## begin Available data
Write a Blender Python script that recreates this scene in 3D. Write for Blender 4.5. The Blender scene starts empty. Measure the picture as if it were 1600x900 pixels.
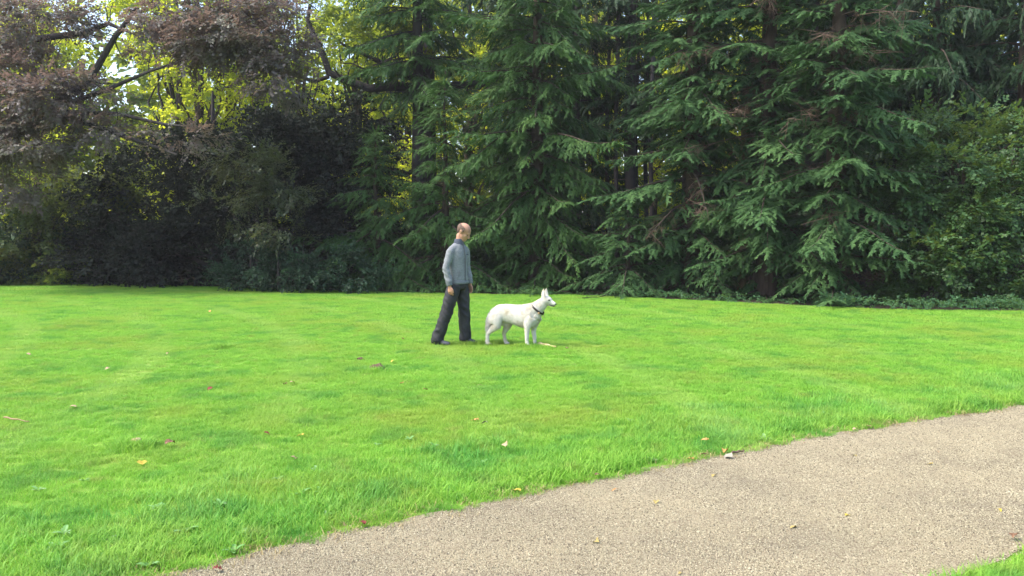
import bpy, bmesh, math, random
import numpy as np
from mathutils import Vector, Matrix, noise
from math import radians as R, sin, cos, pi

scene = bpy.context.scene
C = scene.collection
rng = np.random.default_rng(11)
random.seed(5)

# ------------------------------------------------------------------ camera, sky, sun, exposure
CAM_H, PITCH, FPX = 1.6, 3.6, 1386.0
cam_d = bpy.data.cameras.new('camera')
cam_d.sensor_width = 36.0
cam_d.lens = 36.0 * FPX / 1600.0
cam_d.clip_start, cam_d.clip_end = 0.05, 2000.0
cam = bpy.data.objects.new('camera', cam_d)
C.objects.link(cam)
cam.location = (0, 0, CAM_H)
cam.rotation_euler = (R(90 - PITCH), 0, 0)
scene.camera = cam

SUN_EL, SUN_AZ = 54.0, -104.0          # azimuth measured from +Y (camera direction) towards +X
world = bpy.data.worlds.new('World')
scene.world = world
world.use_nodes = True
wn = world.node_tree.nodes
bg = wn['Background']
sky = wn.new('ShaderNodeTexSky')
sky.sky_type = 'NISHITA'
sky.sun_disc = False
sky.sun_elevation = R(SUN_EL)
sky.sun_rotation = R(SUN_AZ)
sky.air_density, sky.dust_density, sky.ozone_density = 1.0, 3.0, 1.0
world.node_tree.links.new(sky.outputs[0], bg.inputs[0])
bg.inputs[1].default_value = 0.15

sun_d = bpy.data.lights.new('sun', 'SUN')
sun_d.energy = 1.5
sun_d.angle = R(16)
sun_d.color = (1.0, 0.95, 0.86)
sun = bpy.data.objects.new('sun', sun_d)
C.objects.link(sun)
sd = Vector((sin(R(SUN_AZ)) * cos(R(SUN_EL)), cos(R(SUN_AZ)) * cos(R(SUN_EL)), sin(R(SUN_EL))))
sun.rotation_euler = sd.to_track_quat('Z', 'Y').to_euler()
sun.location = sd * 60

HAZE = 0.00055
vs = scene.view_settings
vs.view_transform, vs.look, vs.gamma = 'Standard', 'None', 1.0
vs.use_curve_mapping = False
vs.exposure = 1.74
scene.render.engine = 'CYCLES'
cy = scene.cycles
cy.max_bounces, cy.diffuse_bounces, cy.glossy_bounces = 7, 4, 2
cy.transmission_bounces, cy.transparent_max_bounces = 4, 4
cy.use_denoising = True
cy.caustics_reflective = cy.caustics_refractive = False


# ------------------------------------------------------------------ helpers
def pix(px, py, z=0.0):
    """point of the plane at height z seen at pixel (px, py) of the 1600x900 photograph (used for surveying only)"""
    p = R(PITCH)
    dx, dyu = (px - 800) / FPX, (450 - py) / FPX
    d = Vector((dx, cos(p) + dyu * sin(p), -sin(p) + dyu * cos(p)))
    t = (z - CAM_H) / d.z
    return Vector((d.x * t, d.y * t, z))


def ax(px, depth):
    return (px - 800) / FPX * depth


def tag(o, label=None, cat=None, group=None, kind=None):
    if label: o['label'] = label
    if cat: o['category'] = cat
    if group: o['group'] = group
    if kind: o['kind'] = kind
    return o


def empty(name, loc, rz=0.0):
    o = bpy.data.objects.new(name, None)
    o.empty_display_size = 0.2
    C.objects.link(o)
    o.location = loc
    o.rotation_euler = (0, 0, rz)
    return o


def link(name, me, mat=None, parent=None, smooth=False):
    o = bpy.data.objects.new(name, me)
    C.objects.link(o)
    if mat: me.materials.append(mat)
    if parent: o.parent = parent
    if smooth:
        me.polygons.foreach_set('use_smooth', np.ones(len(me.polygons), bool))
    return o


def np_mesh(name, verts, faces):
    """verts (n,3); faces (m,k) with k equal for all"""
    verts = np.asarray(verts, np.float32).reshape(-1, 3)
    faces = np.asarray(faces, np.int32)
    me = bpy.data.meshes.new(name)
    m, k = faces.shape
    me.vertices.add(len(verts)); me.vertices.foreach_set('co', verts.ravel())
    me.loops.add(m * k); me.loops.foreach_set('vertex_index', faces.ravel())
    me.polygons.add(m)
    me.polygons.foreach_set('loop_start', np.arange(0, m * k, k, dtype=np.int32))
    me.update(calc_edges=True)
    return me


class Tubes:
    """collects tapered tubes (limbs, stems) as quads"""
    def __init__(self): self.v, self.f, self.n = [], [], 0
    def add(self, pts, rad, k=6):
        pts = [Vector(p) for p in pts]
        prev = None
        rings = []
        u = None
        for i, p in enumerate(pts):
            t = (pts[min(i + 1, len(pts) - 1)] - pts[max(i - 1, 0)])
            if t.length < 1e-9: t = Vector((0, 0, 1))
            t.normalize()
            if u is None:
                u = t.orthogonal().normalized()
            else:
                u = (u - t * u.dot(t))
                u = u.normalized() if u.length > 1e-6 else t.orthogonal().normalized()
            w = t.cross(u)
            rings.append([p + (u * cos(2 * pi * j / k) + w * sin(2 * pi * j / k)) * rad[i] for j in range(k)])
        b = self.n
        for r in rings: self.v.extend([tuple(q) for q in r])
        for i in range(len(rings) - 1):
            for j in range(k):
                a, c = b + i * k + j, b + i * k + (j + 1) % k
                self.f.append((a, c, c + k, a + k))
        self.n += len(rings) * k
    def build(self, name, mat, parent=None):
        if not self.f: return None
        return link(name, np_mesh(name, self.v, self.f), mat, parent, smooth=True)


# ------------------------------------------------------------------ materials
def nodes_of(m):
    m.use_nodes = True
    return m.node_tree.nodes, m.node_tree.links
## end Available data
* Task instructions
Reproduce the material above exactly, first line through the line that contains "scene.camera = cam", minus the pictures.

* Task output
Write a Blender Python script that recreates this scene in 3D. Write for Blender 4.5. The Blender scene starts empty. Measure the picture as if it were 1600x900 pixels.
import bpy, bmesh, math, random
import numpy as np
from mathutils import Vector, Matrix, noise
from math import radians as R, sin, cos, pi

scene = bpy.context.scene
C = scene.collection
rng = np.random.default_rng(11)
random.seed(5)

# ------------------------------------------------------------------ camera, sky, sun, exposure
CAM_H, PITCH, FPX = 1.6, 3.6, 1386.0
cam_d = bpy.data.cameras.new('camera')
cam_d.sensor_width = 36.0
cam_d.lens = 36.0 * FPX / 1600.0
cam_d.clip_start, cam_d.clip_end = 0.05, 2000.0
cam = bpy.data.objects.new('camera', cam_d)
C.objects.link(cam)
cam.location = (0, 0, CAM_H)
cam.rotation_euler = (R(90 - PITCH), 0, 0)
scene.camera = cam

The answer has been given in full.